There are four bedrooms, one en suite, in the main section of the house, a two-bedroom annexe with a third bathroom, a one-bedroom detached cottage with its own living room, kitchen, bathroom and conservatory, plus an unusual medieval-style detached thatched barn, currently used for garaging and lawnmowers, which could make another little cottage with planning permission.

Somewhere on the property, yet to be discovered, is a well which could come in handy in a drought. Robert and Sue Jardine have lived here for 25 years but with their family grown up and having flown the nest they are looking for somewhere smaller.

Sue, a stalwart member of both Bearsted Tennis Club and Bearsted Golf Club, said: "We’ll be very, very sad to leave such a lovely place. It’s tranquil but not isolated.

"But my husband doesn’t want to spend his his retirement mowing the lawn."

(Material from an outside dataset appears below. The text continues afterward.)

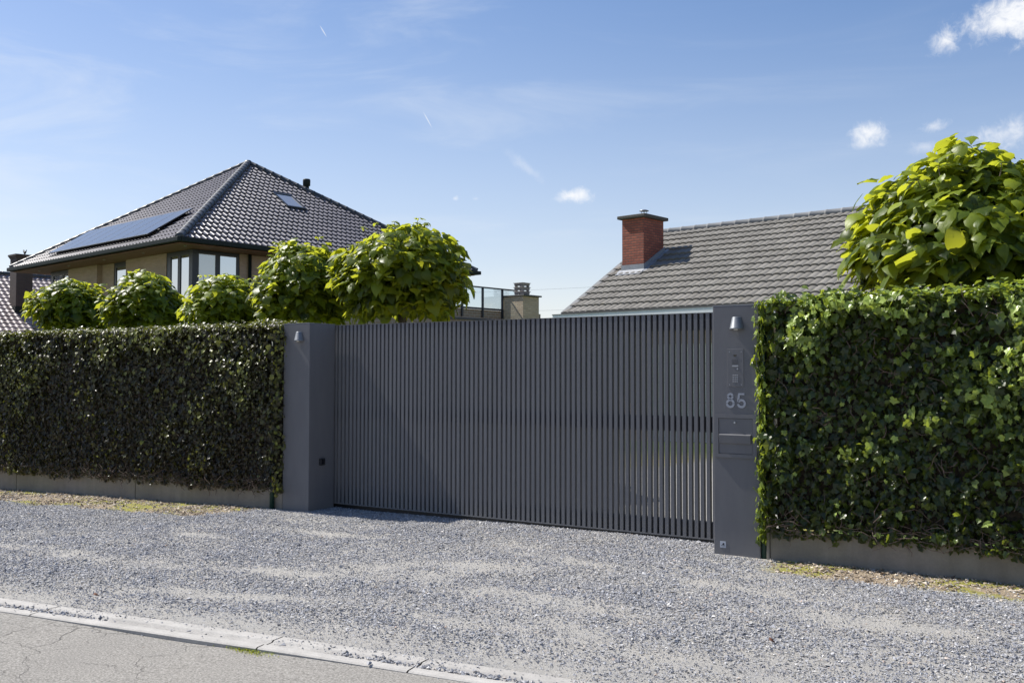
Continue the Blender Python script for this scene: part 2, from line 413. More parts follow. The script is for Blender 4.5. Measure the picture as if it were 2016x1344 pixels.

Sue is definitely a thatch fan: "The roof was completely re-thatched in Norfolk reed, which is the best, last year at a cost of about £23,000. It should last 50 years. The secret is to keep the netting secure otherwise squirrels and birds get in.

"It’s fantastic insulation - very warm in winter and cool in summer. Even in the recent cold winter we only had to turn the heating on for about an hour in the morning and an hour in the evening."

The grounds extend to about two and a quarter acres, and include an immaculate floodlit court with extremely distracting panoramic views for the serious player. There are plenty of sunny nooks and crannies to sit and perhaps eat some of the dessert grapes from the vine growing up one sheltered wall.

Sue and Robert have worked miracles with the garden which was "wall to wall grass" when they moved in. Now it is planted with an attractive and easy-to-maintan selection of shrubs including an unusual yellow magnolia.

Curiously, the interior features remnants from Staplehurst church including carved oak door apnels and decorative wrought iron scrolls on the staircase. The oak-panelled drawing room is a particular feature of the main house which also houses a hall, dining room, study, kitchen/breakfast room, conservatory and thatched car port.

Sue explained some of the history of Kettle Farmhouse: "The farm belonged to the Tapsfield family. When the father died, his two spinster daughters ran it and they also registered births, marriages and deaths for people living nearby."

Now the only livestock, not counting a jolly collection of frogs in the bathroom, are Sue’s two friendly hens housed in the old ladder shed.

The estate agent’s details describe Kettle Farmhouse as "a character" property, and you simply cannot argue with that.

The 14th century ragstone bridge across the River Medway at East Farleigh is generally reckoned to be the oldest medieval bridge in South East.

The bridge featured prominently in the Civil War Battle of Maidstone, when Royalists tried to hold the town against Parliamentary forces led by General Fairfax. The Royalists, who assembled on Penenden Heath, knew the Roundheads were at Rochester and expected the attack to come from north or west of the town. Instead, Fairfax sent his men round the town, crossing the Medway over East Farleigh bridge and then swooping up from the south to win the day.

The East Farleigh village sign features the bridge and the river and also three oast kilns and fruiting hop bine. Once across the river, the road climbs steeply and from the top there is a splendid view across the valley, the sides of which were, until the last few years, thickly clothed in hop gardens, now largely replaced by fruit trees.

In St Mary’s churchyard there is a cross to the memory of 43 hop-pickers who died of cholera at East Farleigh in 1849.

Edith Cavell, the nurse who was accused of spying and shot by the Germans in Brussels in 1915, nursed typhoid victims at East Farleigh while she was a probationary nurse at Maidstone in 1896.